Who knows, maybe Ayesha kept using repeat words or other gimmicks and now is getting punished in search.
Posted by: Prokofy Neva | December 18, 2011 at 12:50 PM
I've had it confirmed (at least at one point in the past) that mainland makes more than private islands do. Or at least, they did. They certainly have more potential.
Remember the lack of tier discounts ~ mainlanders with less than a full region's worth pay a premium. Also, they may pay that premium, and *not even use* the resources. Just like having 3000 meters on the ground but tier payments for another 1000 or so. That "right to buy more land, even if you didn't" has a monthly fee associated with it.
Add in everyone who goes premium on a quarterly or monthly basis, and you'll soon see that private estates barely tickle the revenue possibilities of mainland.
Also, add on to that, the fact that at least 50% of the private estates have no interest in subleasing land to anyone. Probably more like 70%.

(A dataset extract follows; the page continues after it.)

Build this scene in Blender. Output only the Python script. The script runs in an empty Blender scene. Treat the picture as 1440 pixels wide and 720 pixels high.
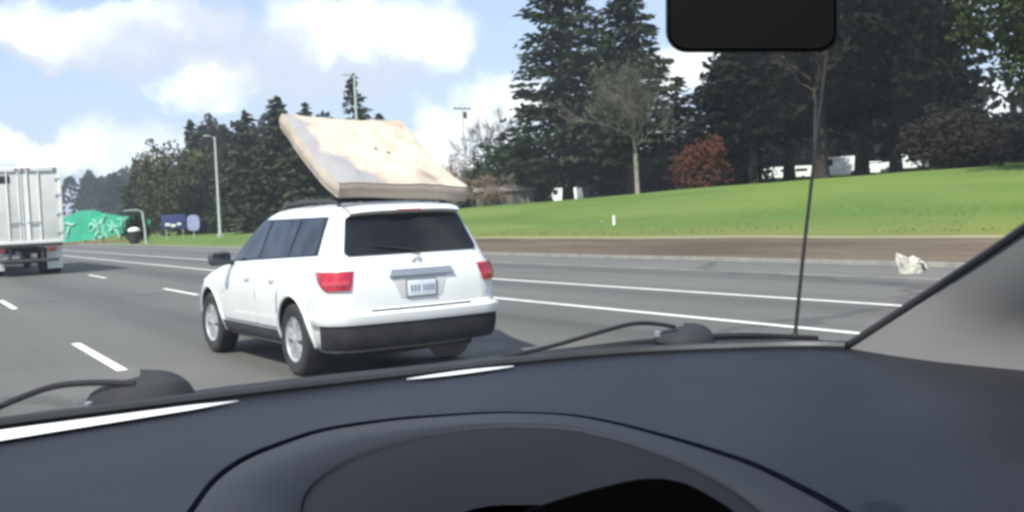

I don't have Tyche's stats handy, but when considering *actual* mainland vs private estate rentals, the numbers are likely on par (roughly). Say 4000 mainland to 4000ish private estates actually available for sublease.
I do agree, mainland has been shafted for years, and this is likely part of their 'do something about it' plan.
I'm curious, Prok, how do *you* explain the rather sudden, roughly 50 regions per week steady drop in private estates over the past month or so? It could simply be the long~expected result of an overpriced product, but I suspect there is more to it, specifically strategic tinkering. Which is not necessarily a bad thing.